Pope FRANCIS, With the Smell of the Sheep: The Pope Speaks to Priests, Bishops, and Other Shepherds, ed. Giuseppe Merola. Maryknoll, New York: Orbis Books, 2017: pp.xiii, 297. ISBN 9781626982246 (softcover) $18.00. Reviewed by Matthew R. PETRUSEK, Loyola Marymount University, Los Angeles, CA 90045.
Editor Giuseppe Merola has provided a great service to Catholics and non-Catholics alike in this distinctive collection of Pope Francis’s homilies, formal addresses, and letters to ordained members of the Church. The book is divided up into six sections—chrism masses, meetings with priests, priestly formation, meeting with bishops, Christmas greetings to the Roman Curia, and other occasions—and includes a forward by Robert Barron, Auxiliary Bishop of Los Angeles, and the well-known founder of the Word on Fire media ministry.
The sheep/shepherd metaphor refers to Francis’s now famous insistence that priests and bishops should take on the “smell of the sheep”, implying that the heart of their ministry, including those with heavy administrative duties, is to be physically among the faithful in the minutia of their lives. However, the metaphor can also be misleading for interpreting the spirit of many of the texts. Francis certainly affirms that the ordination of the clergy as clergy fundamentally distinguishes them from laypeople. However, one of the golden threads uniting the diverse topics is Francis’s emphasis on the priesthood being a gift, not a privilege. Indeed, while priests enjoy unique sacramental capacities, Francis frequently reminds his listeners that, in every other respect, they are among the sheep as sheep—which is to say, sinners in radical need of God’s mercy. While never lacking a good-natured and, even, fun-loving kindness, Francis does not pull punches in his criticisms of priest, bishops, and the curia, often portraying them as the most pungent members of the flock.
Indeed, Francis makes it a priority to banish even the faintest scent of clericalism and careerism in the Church, particularly when it takes the form of moral superiority, aloofness, or backbiting ambition. He consistently calls all religious back to the simplicity of their vocation as evangelists and missionaries, stating repeatedly that the condition for doing such work authentically and effectively is a commitment to renouncing all personal goals. He insists on moral rigorism when it comes to performing one’s priestly duties—frequently praising, for example, priests who sleep next to their phones so no one dies without the sacraments—yet maintains that such hard labor will always yield fruits of joy and serenity when done in and through the gaze of Christ.
Lay readers, particularly those who have never worked inside the Church, will likely find some of Francis’s portrayal of priests, bishops, and the curia as disenchanting (a warning against gossiping, for example, comes up time and time again). But the disenchantment should not lead to any kind of disheartening, for, as Francis continually reminds his audiences, there are, and always have been, many, many good priests working mostly unnoticed, like, to employ one of his analogies, the forest growing silently around a few crashing trees.

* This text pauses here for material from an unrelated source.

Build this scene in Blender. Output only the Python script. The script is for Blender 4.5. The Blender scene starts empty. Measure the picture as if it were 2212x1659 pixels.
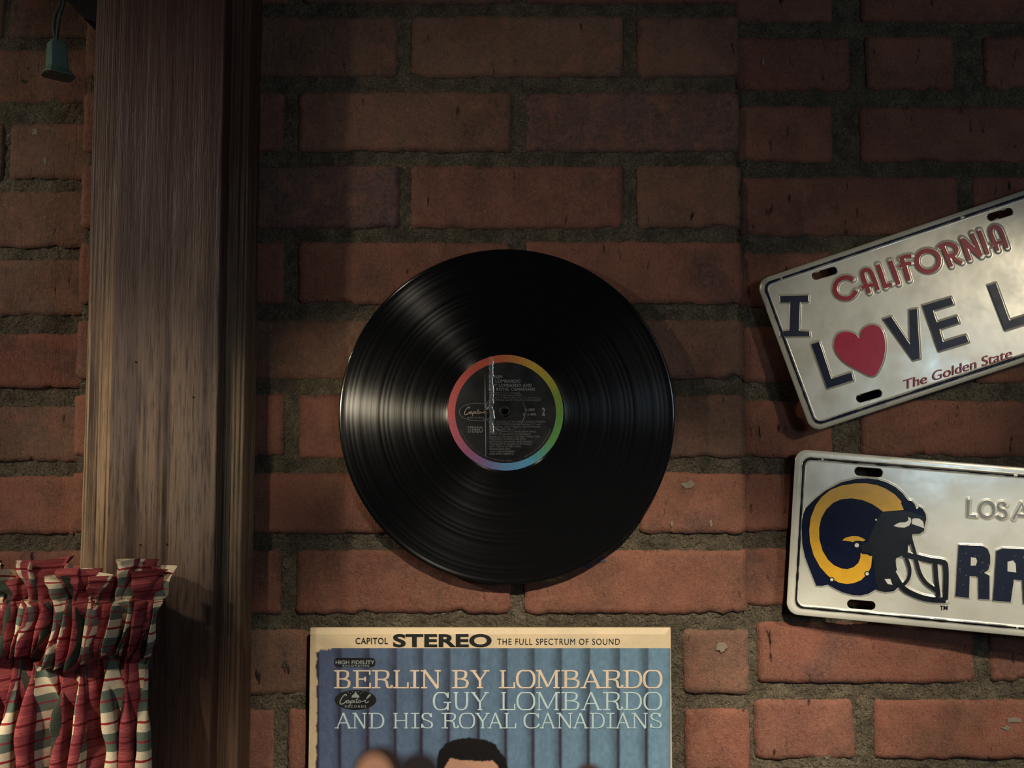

Perhaps the greatest value for ordained and lay readers alike is that one comes away with the view that the Francis of popular imagination is the Francis of concrete reality: humble, compassionate, keenly aware of his own sin, merciful, wise, and authentically seeking to build a poor Church for the poor. Above all, Francis emerges as a profoundly pastoral pope whose focus of concern is on individuals and their problems now—not on abstract debates about theology or morality. To be sure, this can be a cause for frustration at times. For example, Francis boldly claims at one point that priests should be “firm” with the flock regarding their sins, but then, in the next breath, commands them not to be “rigid.” What, the theologian, might ask, is the difference? Francis does not answer, at least not systematically, and this kind of ambiguity can be problematic, as we have seen, for example, in the debates on how to interpret Amoris laetitia
But where there is ambiguity in words, there is consistently clarity in action. And in this respect, perhaps Aristotle can provide a helpful hermeneutic for understanding and interpreting the Francis we see in this text. The best answer to the theoretical question “What is virtue?”, the philosopher maintained, comes in the form of witnessing and imitating those who are already virtuous. Applied to Francis, we might say: Be Christ-like and let thought follow.